Numerous initiatives to improve water quality haven taken place since then.

Heading east into Forrest City, I begin to climb that geological oddity known as Crowley’s Ridge.

It begins in southern Missouri and ends at Helena.

“It is made up of a continuous series of rolling hills except for a slight break at Marianna,” Hubert Stroud writes for the Encyclopedia of Arkansas. “This break was created by the L’Anguille River as it flowed across the ridge. The ridge received its name from Benjamin Crowley, the first white settler to reach the area near present-day Paragould, sometime around 1820. … Crowley’s Ridge is an unusual geological formation that rises above the Mississippi Alluvial Plain. The ridge contrasts sharply with the surrounding flatlands of the Delta. In terms of formation, the ridge is generally thought to have once been an island between the Mississippi River and the Ohio River. It became a long and narrow hilly ridge after the rivers changed courses millions of years ago.”

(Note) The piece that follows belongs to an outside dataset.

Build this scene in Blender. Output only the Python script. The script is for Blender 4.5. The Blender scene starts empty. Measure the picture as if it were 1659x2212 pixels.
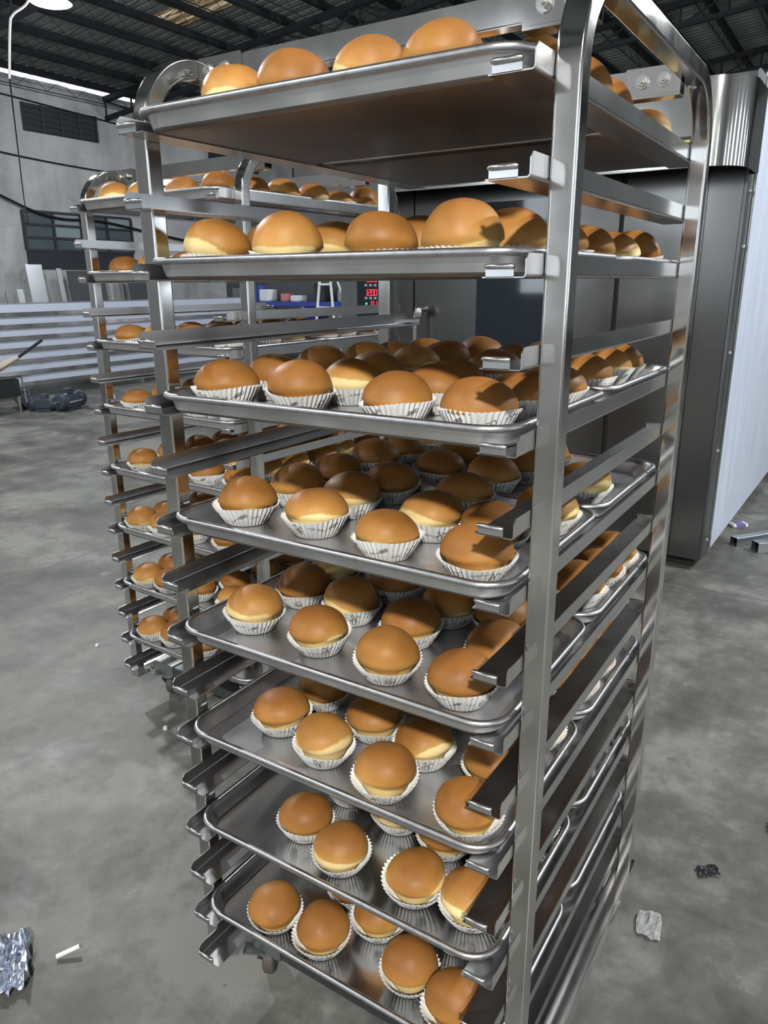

Stroud notes that the ridge is capped by a deep layer of wind-deposited soils created millions of years ago when glaciers moved across the continent. He says that “rivers and streams that continued to meander across the plain washed away the loessial material. On Crowley’s Ridge, however, the loess continued to collect, up to 50 feet in depth in some locations. Since loess is very easily eroded, steep slopes and deep valleys characterize much of Crowley’s Ridge. One of the unique features of Crowley’s Ridge is its natural vegetation. Interestingly, many of the trees that make up the forest on Crowley’s Ridge are similar to those found in the west Appalachian Mountains. The ridge is covered with a lush mixed forest, including oak and hickory and uncommon hardwood trees such as American beech, sugar maple and the tuliptree or yellow poplar.

“Crowley’s Ridge also has extensive areas of pasture. Although the soil is relatively fertile, row crops such as soybeans and wheat are limited almost entirely to small floodplains along and near streams that flow out of the region onto the Mississippi Alluvial Plain. This is due to the highly erosive nature of the wind-blown soils of Crowley’s Ridge. The soils need a protective vegetative cover of some type such as pasture grasses or forests to combat severe soil erosion.”